Na realidade, a abolição da escravatura, em 1888, concedeu, juridicamente, a liberdade ao escravizado, mas não o passaporte para a plena cidadania. Infelizmente, a essa população liberta, restaram apenas a pobreza, a falta de instrução, o preconceito e a invisibilidade social. É evidente que, neste contexto, a sobrevivência do liberto ficou restrita a espaços cuja característica principal era a baixa renda econômica – a exemplo, em Porto Alegre, da Colônia Africana, da Ilhota, do Areal da Baronesa e do Mont’Serrat. Considerados no passado territórios negros, estes locais foram o berço do samba, dos blocos de Carnaval e das casas de religião de matriz africana (Nação). A especulação imobiliária, principalmente a partir dos anos 1960, atropelou a tradição africana ali presente, deslocando seus moradores para áreas distantes da urbe, como a Restinga Velha.
Abolição: um processo inacabado
Os afrodescendentes ainda enfrentam uma luta constante contra o preconceito, visando ao reconhecimento do legado dos seus ancestrais e descendentes na construção da nação brasileira. Marginalização e racismo são reflexos de um sistema escravocrata que, durante séculos, estruturou de uma maneira dual a sociedade brasileira. A saída estratégica da nossa elite conservadora e escravocrata do século 19 deu-se com o fim da escravidão de forma legal, porém, sem alterar a estrutura social da qual era apenas o espelho. A sociedade se adaptou, preservando, sob a aparência jurídica de igualdade de todos perante a lei, a distinção social entre a casa grande e a senzala.
A abolição da escravatura não seria um processo inacabado, como afirma o historiador Décio Freitas (1922-2004), em seu livro Brasil Inconcluso (1986), se ao ato jurídico fossem acrescidas mudanças sociais como a reforma agrária – proposta pelo engenheiro e abolicionista André Rebouças (1838-1898) – e a implantação de um sistema educacional amplo e inclusivo.
Desde a assinatura da Lei Áurea, pela princesa Isabel (1846-1921), até os dias atuais, os afrodescendentes enfrentam o racismo (velado ou assumido) e a intolerância às tradições africanas, embora exista a Lei Afonso Arinos (1951), que considera o racismo uma contravenção penal. Em pleno século 21, a escravidão, em suas diversas formas, ainda nos espreita e reinventa-se por meio de mecanismos de exploração, subtraindo a liberdade e a dignidade do ser humano.
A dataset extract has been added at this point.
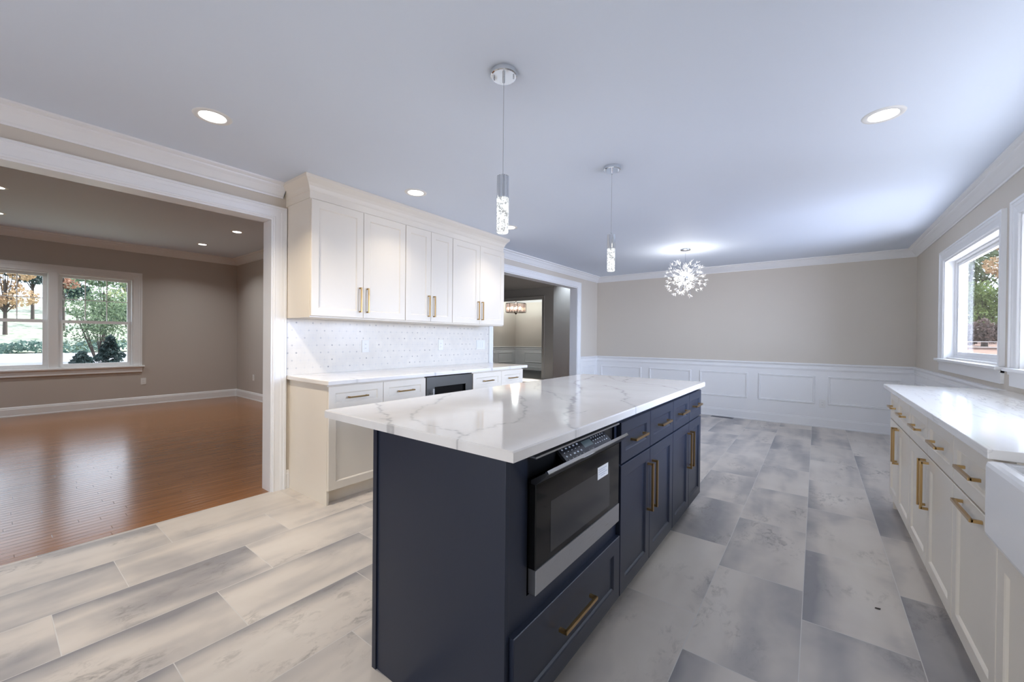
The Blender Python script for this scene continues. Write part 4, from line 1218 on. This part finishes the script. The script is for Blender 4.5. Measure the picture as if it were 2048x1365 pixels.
tree('tree', -60.0, 9.6, 2.1, 2.4, 2.2, 5.5, M['leaf_pale'], 'pale yellow tree at the right of the twin window', 'tree', GT, 25, 11, 190, 0.18)
for k, (ty, tl) in enumerate([(-2.6, 'muted green tree in the woods at the left edge of the twin window'), (5.8, 'muted green tree in the woods behind the mullion'), (14.2, 'muted green tree in the woods at the right edge of the twin window')]):
    tree('tree', -76.0, ty, 4.0, 2.0, 3.2, 6.0, M['leaf_blue' if k == 1 else 'leaf_green'], tl, 'tree', GT, 81 + k, 14, 260, 0.26)
tree('shrub', -26.3, 3.3, gz, 0.8, 1.35, 2.5, M['leaf_green'], 'bare-stemmed green shrub in front of the driveway', 'shrub', None, 31, 20, 200, 0.05, 0.028, 10)
def mound(name, x, y, z, rad, h, mat, label, cat, group, seed, nl=900, size=0.09):
    cs, rd = [], []
    rs = random.Random(seed)
    for i in range(6):
        t = i / 5
        cs.append((x + rs.uniform(-.15, .15) * rad, y + rs.uniform(-.15, .15) * rad, z + h * (0.12 + 0.7 * t))); k = rad * (1 - 0.72 * t)
        rd.append((k, k, h * 0.22))
    V, F, T = leaves(cs, rd, nl // 6, size, seed)
    mb = MB(); mb.add(V, F)
    o = mb.build(name, mat, None, attr=('tint', T))
    return meta(o, label, cat, group)
mound('conifer', -24.8, 3.42, gz, 0.52, 1.15, M['leaf_dark'], 'taller dark conifer mound at the foot of the shrub', 'conifer', None, 41)
mound('conifer', -24.2, 2.55, gz, 0.36, 0.5, M['leaf_dark'], 'smaller dark conifer mound left of the taller one', 'conifer', None, 42)
cs, rd = [], []
rs_ = random.Random(5)
for i in range(60):
    cs.append((-42.0 + rs_.uniform(-2.0, 1.6), -8 + i * 0.42, gz + 0.2 + rs_.uniform(0, 0.35))); rd.append((1.0, 0.6, 0.35))
V, F, T = leaves(cs, rd, 90, 0.12, 51)
mb = MB(); mb.add(V, F)
o = mb.build('ivy_bed', M['leaf_blue'], None, attr=('tint', T))
meta(o, 'low blue-green ivy bed along the far edge of the driveway', 'ivy', None, 'stuff')
# right window view
GB = 'trees outside the right-hand window'
tree('tree', 7.35, 33.2, 1.0, 1.0, 1.35, 2.9, M['leaf_bright'], 'bright green tree in the middle of the right-hand window', 'tree', GB, 61, 18, 260, 0.07)
tree('tree', 6.2, 38.5, 1.1, 1.6, 1.7, 5.0, M['leaf_dark'], 'dark evergreen at the left of the right-hand window', 'tree', GB, 62, 15, 260, 0.09)
tree('tree', 10.3, 39.5, 1.1, 3.4, 1.9, 3.8, M['leaf_gold'], 'golden brown tree top at the upper right of the window', 'tree', GB, 63, 14, 240, 0.09)
tree('tree', 9.2, 46.0, 1.3, 1.2, 2.6, 6.5, M['leaf_green'], 'tall muted green tree far behind the others in the right-hand window', 'tree', GB, 64, 18, 280, 0.13)
cs, rd = [], []
for i in range(44):
    cs.append((3.0 + i * 0.2, 30.2 + rs_.uniform(-.3, .3), 1.1 + rs_.uniform(0, 0.95))); rd.append((0.42, 0.42, 0.45))
V, F, T = leaves(cs, rd, 330, 0.075, 71)
mb = MB(); mb.add(V, F)
o = mb.build('hedge', M['leaf_brown'], None, attr=('tint', T))
meta(o, 'dry brown hedge low in the right-hand window', 'hedge')
r = thing('wire_fence', (7, 28.0, 0.9), 'thin pale rail fence crossing the bottom of the right-hand window', 'fence')
MB().tube((2, 28.0, 1.03), (12, 28.0, 1.03), 0.014, n=6).tube((2, 28.0, 1.28), (12, 28.0, 1.28), 0.012, n=6).build('rail', M['trim'], r)
for i in range(5):
    MB().tube((2.2 + i * 2.2, 28.0, 0.85), (2.2 + i * 2.2, 28.0, 1.3), 0.02, n=8).build('post', M['trim'], r)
O alto percentual de afrodescendentes que buscam ocupar, de forma legítima, espaços de poder e de atuação junto à sociedade que, tradicionalmente e de forma majoritária, são ocupados por brancos, de acordo com os dados estatísticos do IBGE, é o reflexo de uma abolição inconclusa. O dia 20 de novembro é sempre uma boa oportunidade para uma reflexão acerca da nossa diversidade cultural, que é fruto da contribuição multirracial, especialmente dos nossos irmãos africanos e de seus descendentes.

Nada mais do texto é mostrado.